▸ **Data**
##############################
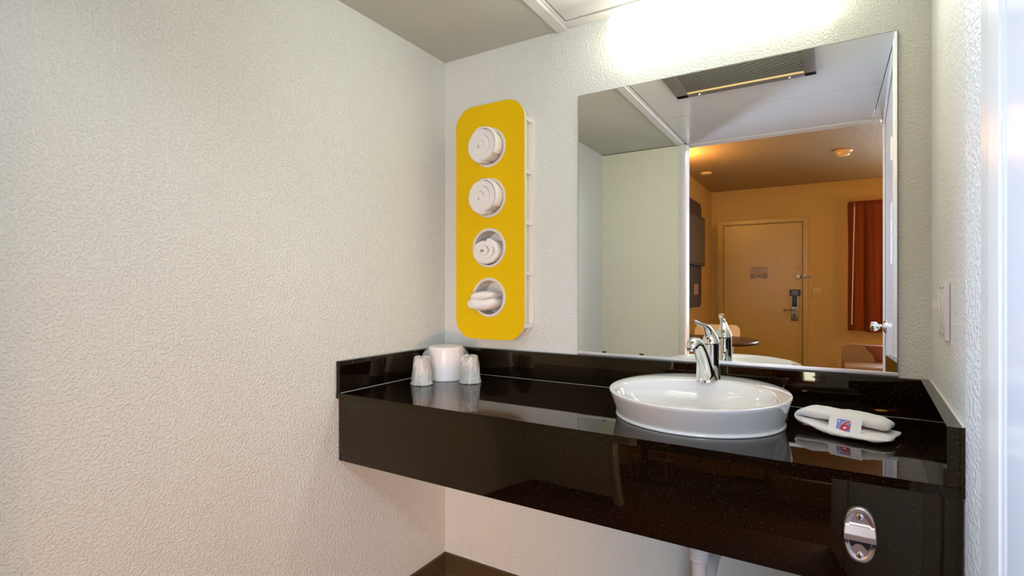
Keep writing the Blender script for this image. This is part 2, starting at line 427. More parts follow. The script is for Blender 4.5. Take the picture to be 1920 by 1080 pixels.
b = N()
for z, x0, x1 in ((.022, -.030, .034), (.008, -.038, .044)): box(b, x0, x1, .002, .003, z, z + .006)
for z, x0, x1 in ((-.008, -.04, .04), (-.018, -.045, .03), (-.027, -.02, .04)): box(b, x0, x1, .002, .0028, z, z + .0035)
link('printed_lines', b, 'bluetext', hg)

sw = thing('light_switch', 'peach two-gang switch plate beside the entrance door', 'light switch', (1.245, YW, 1.137))
link('cover_plate', box(N(), -.047, .047, 0, .007, -.060, .060, .002), 'doorp', sw, 40)
for x in (-.023, .023): link('toggle', box(N(), x - .005, x + .005, .006, .018, -.004, .012, .001), 'white', sw, 40)
ol = thing('wall_outlet', 'small power outlet low on the bedroom wall beside the armchair', 'power outlet', (1.443, YW, .29))
link('cover_plate', box(N(), -.036, .036, 0, .006, -.057, .057, .002), 'bedwall', ol, 40)
for z in (-.022, .022):
    for x in (-.008, .008): link('slot', box(N(), x - .002, x + .002, .0055, .007, z - .006, z + .006), 'dark', ol)

# bedroom window behind the curtain
wn = struct('window_1', box(N(), 1.60, 3.2, YW - .10, YW - .085, .72, 2.18), 'skypane', label='daylit bedroom window')
b = N()
for x in (1.602, 2.39, 3.175): box(b, x, x + .02, YW - .085, YW - .06, .72, 2.18)
for z in (.72, 2.16): box(b, 1.60, 3.2, YW - .085, YW - .06, z, z + .02)
link('window_frame', b, 'trim', wn)
cu = thing('curtain', 'rust red pleated curtain over the bedroom window', 'curtain', (0, 0, 0))
b = N(); rows = []; nx = 60
for z in (.685, .70, 1.2, 1.7, 2.10, 2.17, 2.205):
    row = []
    for i in range(nx + 1):
        x = 1.572 + (2.06 - 1.572) * i / nx
        ph = 2 * pi * (x - 1.572) / .165
        amp = .030 if z < 2.1 else (.018 if z < 2.18 else .010)
        y = YW + .085 + amp * (abs(sin(ph / 2)) ** .6 * 2 - 1) + .006 * sin(ph * 2.3 + z * 2)
        row.append(b.verts.new((x + .004 * sin(z * 5), y, z + (.010 * sin(ph * .5) if z < .69 else 0))))
    rows.append(row)
for a, c in zip(rows, rows[1:]):
    for i in range(nx): b.faces.new((a[i], a[i + 1], c[i + 1], c[i]))
o = link('drape', b, 'curtain', cu, 180); m = o.modifiers.new('s', 'SOLIDIFY'); m.thickness = .004
b = N(); box(b, 1.575, 3.36, YW + .06, YW + .085, 2.205, 2.225, .003)
for x in (1.60, 3.3): box(b, x, x + .03, YW + .001, YW + .065, 2.207, 2.223)
link('curtain_rail', b, 'curtain', cu)
b = N(); tube(b, [(1.632, YW + .145, 2.145), (1.618, YW + .15, 1.5), (1.604, YW + .15, .76)], .0055, 10)
tube(b, [(1.632, YW + .145, 2.145), (1.634, YW + .11, 2.175), (1.634, YW + .085, 2.21)], .003, 8)
link('wand', b, 'white', cu, 50)

# bathroom door in the right wall with casing
b = N()
def along(y, off=0): return (xr(y) - off, y)
for y0, y1, off0, off1 in ((-.645, -.722, .004, .003), (-1.50, -1.582, .004, .005)):
    prism(b, [along(y0, 0), along(y0, off0), along((y0 + y1) / 2, .0045), along(y1, off1), along(y1, 0)], 0, 2.10)
prism(b, [along(-.65), along(-.65, .0035), along(-1.57, .0035), along(-1.57)], 2.03, 2.10)
# jamb and stop beads
for y0, y1, off in ((-.722, -.7265, .0005), (-.7265, -.7325, -.004), (-.7325, -.738, .001), (-.738, -.743, -.006), (-1.465, -1.50, -.002)):
    prism(b, [along(y0, -.05), along(y0, off), along(y1, off), along(y1, -.05)], 0, 2.03)
struct('trim_7', b, 'trim', label='white casing round the bathroom door')
d2 = struct('door_2', prism(N(), [along(-.744, -.0005), along(-1.462, -.0005), along(-1.462, -.045), along(-.742, -.045)], .008, 2.025), 'doorw', label='closed glossy white bathroom door')
for z in (1.722, .30):
    b = N(); lathe(b, [(.006, z - .045), (.006, z + .045)], 10, (xr(-.74) - .002, -.7405, 0)); link('hinge', b, 'trim', d2, 50)
b = N(); kx = xr(-1.40) + .0008; ky, kz = -1.395, 1.005
lathe(b, [(.034, 0), (.034, -.004), (.026, -.009), (.014, -.014), (.011, -.022), (.012, -.032), (.021, -.038), (.024, -.050), (.022, -.062), (.014, -.066), (.003, -.067)], 24, (kx, ky, kz), 'x')
link('door_knob', b, 'chrome', d2, 50)
st = thing('door_sticker', 'narrow pale blue printed sticker on the white bathroom door', 'sticker', (0, 0, 0))
b = prism(N(), [along(-.836, -.0004), along(-.836, .0002), along(-.930, .0002), along(-.930, -.0004)], 1.29, 1.535); link('sheet', b, 'card', st)
b = N(); z = 1.525
for i in range(14):
    ln = random.uniform(.03, .065)
    prism(b, [along(-.843, .0003), along(-.843, .0008), along(-.848 - ln, .0008), along(-.848 - ln, .0003)], z - (.014 if i < 3 else .006), z); z -= .020 if i < 3 else .0165
link('printed_lines', b, 'bluetext', st)

# ceiling smoke detectors in bedroom
sd = thing('smoke_detector', 'round smoke detector on the bedroom ceiling near the curtain', 'smoke detector', (1.49, -4.15, HB))
b = N(); lathe(b, [(.075, 0), (.075, -.012), (.066, -.018)], 32); link('base', b, 'lwood', sd, 50)
b = N(); lathe(b, [(.055, -.018), (.053, -.04), (.045, -.048), (.004, -.049)], 32); link('cover', b, 'lwood', sd, 50)
sd = thing('sprinkler_cover', 'flat round cap on the bedroom ceiling near the left wall', 'sprinkler cover', (.185, -4.49, HB))
b = N(); lathe(b, [(.062, 0), (.062, -.008), (.05, -.014), (.004, -.016)], 32); link('disc', b, 'lwood', sd, 50)

# ---------------------------------------------------------------- ceiling vent grille
vg = thing('ceiling_vent', 'long dark metal vent grille with fine slats in the alcove ceiling', 'vent', (0, 0, 0))
gx0, gx1, gy0, gy1 = .734, 1.322, -.912, -.50
b = N()
box(b, gx0, gx0 + .055, gy0, gy1, H - .012, H + .0005, .002); box(b, gx1 - .045, gx1, gy0, gy1, H - .012, H + .0005, .002)
box(b, gx0, gx1, gy0, gy0 + .040, H - .012, H + .0005, .002); box(b, gx0, gx1, gy1 - .04, gy1, H - .012, H + .0005, .002)
link('frame', b, 'grille', vg, 30)
link('backing', box(N(), gx0 + .05, gx1 - .04, gy0 + .04, gy1 - .035, H - .001, H + .0006), 'dark', vg)
b = N(); y = gy0 + .062
while y < gy1 - .05:
    v = [(gx0 + .055, y, H - .0075), (gx1 - .045, y, H - .0075), (gx1 - .045, y + .0065, H - .0095), (gx0 + .055, y + .0065, H - .0095)]
    a = [b.verts.new(p) for p in v]; c = [b.verts.new((p[0], p[1] + .001, p[2] + .0015)) for p in v]
    b.faces.new(a); b.faces.new(c[::-1])
    for i in range(4): b.faces.new((a[i], a[(i + 1) % 4], c[(i + 1) % 4], c[i]))
    y += .0175
tag(link('slats', b, 'slat', vg), 'thin pale slats')
b = box(N(), gx0 + .055, gx1 - .045, gy0 + .042, gy0 + .054, H - .012, H - .002, .002); tag(link('edge_bar', b, 'lwood', vg), 'pale yellow bar')
for x in (.84, 1.22):
    b = N(); lathe(b, [(.007, H - .012), (.006, H - .016), (.001, H - .017)], 12, (x, gy0 + .02, 0)); link('screw', b, 'chrome', vg, 50)

# ---------------------------------------------------------------- vanity counter
vc = thing('vanity_counter', 'long glossy black granite wall counter with splashbacks and deep front apron', 'counter', (0, 0, 0))
b = prism(N(), [(.0005, -.5645), (xr(-.5645) - .001, -.5645), (xr(0) - .001, -.001), (.0005, -.001)], .835, ZC)
bmesh.ops.bevel(b, geom=[e for e in b.edges if abs(e.verts[0].co.y + .5645) < 1e-4 and abs(e.verts[1].co.y + .5645) < 1e-4 and abs(e.verts[0].co.z - e.verts[1].co.z) < 1e-4], offset=.0012, segments=2, affect='EDGES')
link('worktop', b, 'granite', vc, 30)
link('apron', box(N(), .004, xr(-.55) - .003, -.556, -.536, .633, .8348, .0008), 'granite', vc, 30)
link('backsplash', box(N(), .0185, 1.5705, -.020, -.0005, ZC + .0006, ZS, .0007), 'granite', vc, 30)
link('left_splash', box(N(), .0005, .0175, -.5635, -.0005, ZC + .0006, ZS, .0007), 'granite', vc, 30)
b = prism(N(), [(xr(-.5635) - .0245, -.5635), (xr(-.5635) - .001, -.5635), (xr(0) - .001, -.0005), (xr(0) - .023, -.0005)], ZC + .0006, ZS)
link('right_splash', b, 'granite', vc, 30)
b = N()
prism(b, [(xr(-.5635) - .004, -.562), (xr(-.56) - .0008, -.562), (xr(0) - .001, -.001), (xr(0) - .006, -.001)], ZS + .0002, ZS + .003)
box(b, .001, .003, -.562, -.003, ZS + .0002, ZS + .0025); box(b, .001, 1.57, -.004, -.001, ZS + .0002, ZS + .0025)
box(b, .0176, .0183, -.56, -.02, ZC + .0002, ZC + .0012); box(b, .02, 1.569, -.0206, -.020, ZC + .0002, ZC + .0008)
tag(link('caulk_bead', b, 'caulk', vc), 'thin white caulk line')

# drain pipe under the counter
dp = thing('drain_pipe', 'white plastic sink drain pipe below the black counter', 'pipe', (1.078, -.30, 0))
b = N(); lathe(b, [(.019, .34), (.019, .60)], 28, cap0=False); link('tailpiece', b, 'pvc', dp, 50)
b = N(); pr = []
for k in range(34):
    z = .484 + k * .0048; pr.append((.0245 + (.0016 if k % 2 else -.0012), z))
lathe(b, [(.0195, .483)] + pr + [(.0245, .834)], 28); link('threaded_sleeve', b, 'pvc', dp, 20)
b = N(); tube(b, [(0, 0, .35), (0, .004, .30), (0, .03, .262), (0, .065, .262), (0, .088, .30), (0, .10, .36), (0, .13, .40), (0, .18, .41), (0, .298, .41)], .020, 20); link('trap', b, 'pvc', dp, 50)
b = N(); lathe(b, [(.027, .335), (.027, .372)], 10); link('slip_nut', b, 'pvc', dp, 20)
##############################
▸ **Exercise prompt**
Would you reproduce the lines above, from the very first through the line containing "link('printed_lines', b, 'bluetext', hg)", exactly and without the pictures?

▸ **Solution to the problem**
Keep writing the Blender script for this image. This is part 2, starting at line 427. More parts follow. The script is for Blender 4.5. Take the picture to be 1920 by 1080 pixels.
b = N()
for z, x0, x1 in ((.022, -.030, .034), (.008, -.038, .044)): box(b, x0, x1, .002, .003, z, z + .006)
for z, x0, x1 in ((-.008, -.04, .04), (-.018, -.045, .03), (-.027, -.02, .04)): box(b, x0, x1, .002, .0028, z, z + .0035)
link('printed_lines', b, 'bluetext', hg)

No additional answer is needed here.